| Scene modeling code data |
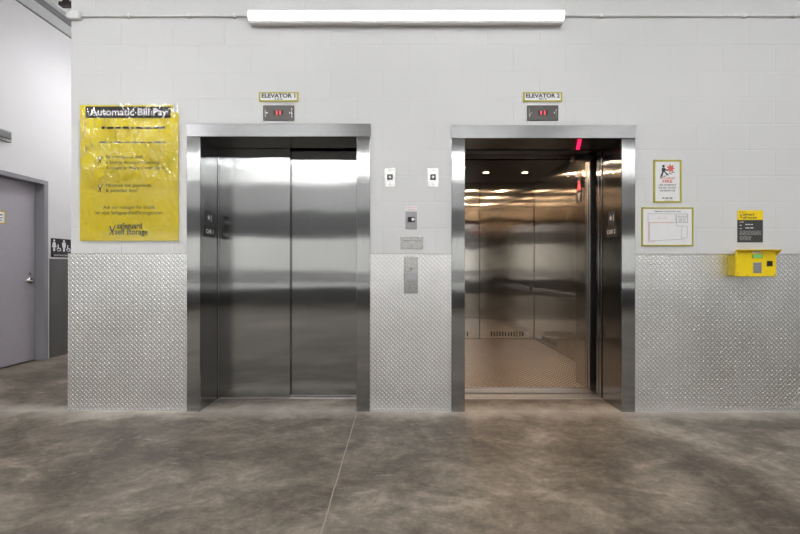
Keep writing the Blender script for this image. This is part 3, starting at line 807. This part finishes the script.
for a in ((647.5, 213.5, 674, 213.5), (647.5, 213.5, 647.5, 222), (649, 222.5, 649, 240.5), (649, 240.5, 681, 239), (681, 239, 681, 227), (686.5, 226, 686.5, 237), (676, 225.5, 686.5, 226), (681, 239, 686.5, 237), (674, 213.5, 676, 225.5)): ln(*a, .0028, 'grey')
for a in ((648, 222.3, 674, 222.3), (648, 222.3, 648, 241.5), (648, 241.5, 654, 241.5)): ln(*a, .0055, 'pinkink')
for a in ((657, 219, 659, 216.5), (659, 216.5, 660, 219), (662, 218.5, 664, 217), (664, 217, 666, 219)): ln(*a, .003, 'pinkink')
text(mb, 'EMERGENCY EVACUATION PLAN', wx(667), wz(211.8), y, .010, .20, 'C', 'ink', .01)
mb.build('map_drawing', t, 'ink')
lg = MB().frame(wx(675.5), wx(687), wz(222.3), wz(213.5), .002, y-.0003, y+.0003)
for k in range(4): scribble(lg, wx(677+(k > 1)*1.0), wx(686), wz(216.3+k*1.6), .006, y, 'grey', 20+k, .02)
lg.build('legend', t, 'ink')
x0, x1, z0, z1 = wx(737), wx(762), wz(242), wz(210)
t = thing('office_notice', 'dark notice with yellow top band above the yellow payment box', 'sign', ((x0+x1)/2, 0, z0))
zm = wz(219.6)
MB().box(x0, x1, -.005, 0, z0, zm).build('lower_panel', t, 'charcoal')
MB().box(x0, x1, -.005, 0, zm, z1).build('top_band', t, 'kiosk')
mb = MB(); y = -.0055
emblem(mb, x0+.022, wz(215.2), .016, y)
text(mb, 'safeguard', x0+.040, wz(215.2), y, .020, .085, 'L', 'ink', .02)
text(mb, 'self storage', x0+.036, wz(218.3), y, .020, .110, 'L', 'ink', .02)
scribble(mb, x0+.012, x0+.06, wz(212), .005, y, 'ink', 33, .015)
mb.build('logo', t, 'ink')
mb = MB()
scribble(mb, x0+.014, x0+.05, wz(222), .006, y, 'white', 31, .02)
for i, z in enumerate((225.2, 228.6)):
    scribble(mb, x0+.014, x0+.030, wz(z), .006, y, 'white', 41+i, .02); scribble(mb, x0+.058, x0+.12, wz(z-.6), .008, y, 'white', 51+i, .025)
for i in range(4): scribble(mb, x0+.014, x1-.014, wz(231+i*1.15), .0045, y, 'grey', 61+i, .02)
for i in range(4): scribble(mb, x0+.014, x0+.105, wz(236.2+i*1.15), .0045, y, 'grey', 71+i, .02)
mb.build('lettering', t, 'white')

# ------------------------------------------------------------------ yellow payment box
kx0, kx1, kf = 2.535, 2.836, -.09
kz0, kz1 = 1.052, 1.257
t = thing('payment_box', 'bright yellow payment box with keypad and green display on the tread plate', 'payment box', ((kx0+kx1)/2, 0, kz0))
MB().box(kx0+.006, kx1-.01, kf+.012, -.0066, kz0+.004, 1.212).build('back_box', t, 'kiosk_dull', .003)
MB().box(kx0, kx1, kf, kf+.012, kz0, kz1-.01).build('front_plate', t, 'kiosk', .003)
MB().box(kx0, kx1+.0, kf-.045, kf+.004, kz1-.010, kz1-.002).prism([(kf, kz1-.05), (kf, kz1-.01), (kf-.045, kz1-.01)], 'X', kx1-.006, kx1).build('hood', t, 'kiosk', .002)
def kxp(p): return (p-400)/PPM*(D+kf)/D
def kzp(p): return EYE+(267-p)/PPM*(D+kf)/D
d = MB().box(kxp(751.8), kxp(762.2), kf-.004, kf, kzp(257.8), kzp(253.6)).build('display_bezel', t, 'olive', .001)
MB().box(kxp(752.8), kxp(761), kf-.005, kf-.004, kzp(257.2), kzp(254.4)).build('display', d, 'lcd')
MB().box(kxp(752), kxp(760.5), kf-.003, kf, kzp(252.8), kzp(250.6)).build('slip_slot', t, 'whitetri')
k = MB().box(kxp(752.9), kxp(761), kf-.003, kf, kzp(272.6), kzp(261.8)).build('keypad', t, 'grey')
for r in range(4):
    for c in range(3):
        xa = kxp(754.5+2.45*c); za = kzp(263.7+2.55*r)
        MB().box(xa-.0075, xa+.0075, kf-.006, kf-.003, za-.007, za+.007).build('key', k, 'keypad', .001)
MB().box(kxp(766.3), kxp(771.8), kf-.005, kf, kzp(265.6), kzp(260.4)).build('card_reader', t, 'black', .002)
for a, b in ((738, 272.5), (747, 274.3), (774, 274), (738, 253)): MB().disc(kxp(a), kzp(b), .004, kf-.002, kf, 12).build('screw', t, 'beamdark')

# ------------------------------------------------------------------ added lamps, out of view, lighting the hall and left passage
def added_hall_lamp(x, y, label):
    t = thing('added_strip_lamp', label, 'lamp', (x, y, 3.98), 'added unseen strip lamps of the hall')
    MB().box(x-1.2, x+1.2, y-.06, y+.06, 4.01, 4.08).build('housing', t, 'housing')
    MB().box(x-1.19, x+1.19, y-.05, y+.05, 3.985, 4.01).build('diffuser', t, 'clamp')
    for s in (-1, 1): MB().tube([(x+s, y, 4.08), (x+s, y, H)], .004, 6).build('hanger', t, 'beamdark')
for yy, nm in ((-2.2, 'nearest'), (-4.6, 'middle'), (-7.0, 'rearmost')):
    for xx, nx_ in ((-6.2, 'far left'), (-2.3, 'left'), (1.2, 'centre'), (4.6, 'right')):
        added_hall_lamp(xx, yy, 'added unseen strip lamp of the hall, %s row, %s' % (nm, nx_))
def added_passage_lamp(x, y0, y1, z, label):  # added out of view to brighten the left wall
    t = thing('added_passage_lamp', label, 'lamp', (x, (y0+y1)/2, z), 'added unseen strip lamps along the left passage')
    MB().box(x-.08, x+.08, y0, y1, z+.03, z+.10).build('housing', t, 'housing')
    MB().box(x-.07, x+.07, y0+.01, y1-.01, z, z+.03).build('diffuser', t, 'added_plamp')
    for y in (y0+.3, y1-.3): MB().tube([(x, y, z+.10), (x, y, H)], .004, 6).build('hanger', t, 'beamdark')
added_passage_lamp(-3.08, 1.6, 4.0, 3.9, 'added unseen strip lamp deep inside the left passage')
added_passage_lamp(-3.6, -4.2, -1.8, 3.7, 'added unseen strip lamp before the mouth of the left passage')
for o in S.objects:
    if '_o' in o: del o['_o']
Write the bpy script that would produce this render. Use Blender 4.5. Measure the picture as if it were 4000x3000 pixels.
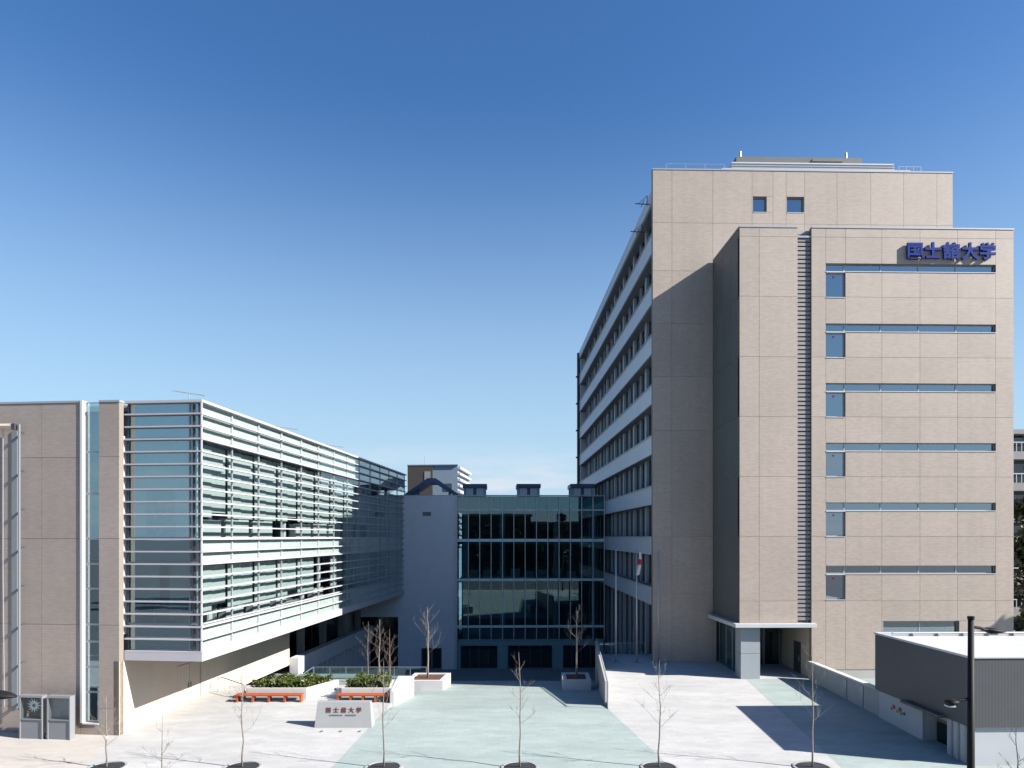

| TASK BRIEF |
Each entry above should be reproduced exactly, with the pictures removed.

| TASK SOLUTION |
Keep writing the Blender script for this image. This is part 3, starting at line 807. This part finishes the script.
for a in ((647.5, 213.5, 674, 213.5), (647.5, 213.5, 647.5, 222), (649, 222.5, 649, 240.5), (649, 240.5, 681, 239), (681, 239, 681, 227), (686.5, 226, 686.5, 237), (676, 225.5, 686.5, 226), (681, 239, 686.5, 237), (674, 213.5, 676, 225.5)): ln(*a, .0028, 'grey')
for a in ((648, 222.3, 674, 222.3), (648, 222.3, 648, 241.5), (648, 241.5, 654, 241.5)): ln(*a, .0055, 'pinkink')
for a in ((657, 219, 659, 216.5), (659, 216.5, 660, 219), (662, 218.5, 664, 217), (664, 217, 666, 219)): ln(*a, .003, 'pinkink')
text(mb, 'EMERGENCY EVACUATION PLAN', wx(667), wz(211.8), y, .010, .20, 'C', 'ink', .01)
mb.build('map_drawing', t, 'ink')
lg = MB().frame(wx(675.5), wx(687), wz(222.3), wz(213.5), .002, y-.0003, y+.0003)
for k in range(4): scribble(lg, wx(677+(k > 1)*1.0), wx(686), wz(216.3+k*1.6), .006, y, 'grey', 20+k, .02)
lg.build('legend', t, 'ink')
x0, x1, z0, z1 = wx(737), wx(762), wz(242), wz(210)
t = thing('office_notice', 'dark notice with yellow top band above the yellow payment box', 'sign', ((x0+x1)/2, 0, z0))
zm = wz(219.6)
MB().box(x0, x1, -.005, 0, z0, zm).build('lower_panel', t, 'charcoal')
MB().box(x0, x1, -.005, 0, zm, z1).build('top_band', t, 'kiosk')
mb = MB(); y = -.0055
emblem(mb, x0+.022, wz(215.2), .016, y)
text(mb, 'safeguard', x0+.040, wz(215.2), y, .020, .085, 'L', 'ink', .02)
text(mb, 'self storage', x0+.036, wz(218.3), y, .020, .110, 'L', 'ink', .02)
scribble(mb, x0+.012, x0+.06, wz(212), .005, y, 'ink', 33, .015)
mb.build('logo', t, 'ink')
mb = MB()
scribble(mb, x0+.014, x0+.05, wz(222), .006, y, 'white', 31, .02)
for i, z in enumerate((225.2, 228.6)):
    scribble(mb, x0+.014, x0+.030, wz(z), .006, y, 'white', 41+i, .02); scribble(mb, x0+.058, x0+.12, wz(z-.6), .008, y, 'white', 51+i, .025)
for i in range(4): scribble(mb, x0+.014, x1-.014, wz(231+i*1.15), .0045, y, 'grey', 61+i, .02)
for i in range(4): scribble(mb, x0+.014, x0+.105, wz(236.2+i*1.15), .0045, y, 'grey', 71+i, .02)
mb.build('lettering', t, 'white')

# ------------------------------------------------------------------ yellow payment box
kx0, kx1, kf = 2.535, 2.836, -.09
kz0, kz1 = 1.052, 1.257
t = thing('payment_box', 'bright yellow payment box with keypad and green display on the tread plate', 'payment box', ((kx0+kx1)/2, 0, kz0))
MB().box(kx0+.006, kx1-.01, kf+.012, -.0066, kz0+.004, 1.212).build('back_box', t, 'kiosk_dull', .003)
MB().box(kx0, kx1, kf, kf+.012, kz0, kz1-.01).build('front_plate', t, 'kiosk', .003)
MB().box(kx0, kx1+.0, kf-.045, kf+.004, kz1-.010, kz1-.002).prism([(kf, kz1-.05), (kf, kz1-.01), (kf-.045, kz1-.01)], 'X', kx1-.006, kx1).build('hood', t, 'kiosk', .002)
def kxp(p): return (p-400)/PPM*(D+kf)/D
def kzp(p): return EYE+(267-p)/PPM*(D+kf)/D
d = MB().box(kxp(751.8), kxp(762.2), kf-.004, kf, kzp(257.8), kzp(253.6)).build('display_bezel', t, 'olive', .001)
MB().box(kxp(752.8), kxp(761), kf-.005, kf-.004, kzp(257.2), kzp(254.4)).build('display', d, 'lcd')
MB().box(kxp(752), kxp(760.5), kf-.003, kf, kzp(252.8), kzp(250.6)).build('slip_slot', t, 'whitetri')
k = MB().box(kxp(752.9), kxp(761), kf-.003, kf, kzp(272.6), kzp(261.8)).build('keypad', t, 'grey')
for r in range(4):
    for c in range(3):
        xa = kxp(754.5+2.45*c); za = kzp(263.7+2.55*r)
        MB().box(xa-.0075, xa+.0075, kf-.006, kf-.003, za-.007, za+.007).build('key', k, 'keypad', .001)
MB().box(kxp(766.3), kxp(771.8), kf-.005, kf, kzp(265.6), kzp(260.4)).build('card_reader', t, 'black', .002)
for a, b in ((738, 272.5), (747, 274.3), (774, 274), (738, 253)): MB().disc(kxp(a), kzp(b), .004, kf-.002, kf, 12).build('screw', t, 'beamdark')

# ------------------------------------------------------------------ added lamps, out of view, lighting the hall and left passage
def added_hall_lamp(x, y, label):
    t = thing('added_strip_lamp', label, 'lamp', (x, y, 3.98), 'added unseen strip lamps of the hall')
    MB().box(x-1.2, x+1.2, y-.06, y+.06, 4.01, 4.08).build('housing', t, 'housing')
    MB().box(x-1.19, x+1.19, y-.05, y+.05, 3.985, 4.01).build('diffuser', t, 'clamp')
    for s in (-1, 1): MB().tube([(x+s, y, 4.08), (x+s, y, H)], .004, 6).build('hanger', t, 'beamdark')
for yy, nm in ((-2.2, 'nearest'), (-4.6, 'middle'), (-7.0, 'rearmost')):
    for xx, nx_ in ((-6.2, 'far left'), (-2.3, 'left'), (1.2, 'centre'), (4.6, 'right')):
        added_hall_lamp(xx, yy, 'added unseen strip lamp of the hall, %s row, %s' % (nm, nx_))
def added_passage_lamp(x, y0, y1, z, label):  # added out of view to brighten the left wall
    t = thing('added_passage_lamp', label, 'lamp', (x, (y0+y1)/2, z), 'added unseen strip lamps along the left passage')
    MB().box(x-.08, x+.08, y0, y1, z+.03, z+.10).build('housing', t, 'housing')
    MB().box(x-.07, x+.07, y0+.01, y1-.01, z, z+.03).build('diffuser', t, 'added_plamp')
    for y in (y0+.3, y1-.3): MB().tube([(x, y, z+.10), (x, y, H)], .004, 6).build('hanger', t, 'beamdark')
added_passage_lamp(-3.08, 1.6, 4.0, 3.9, 'added unseen strip lamp deep inside the left passage')
added_passage_lamp(-3.6, -4.2, -1.8, 3.7, 'added unseen strip lamp before the mouth of the left passage')
for o in S.objects:
    if '_o' in o: del o['_o']
Write the bpy script that would produce this render. Use Blender 4.5. Measure the picture as if it were 4000x3000 pixels.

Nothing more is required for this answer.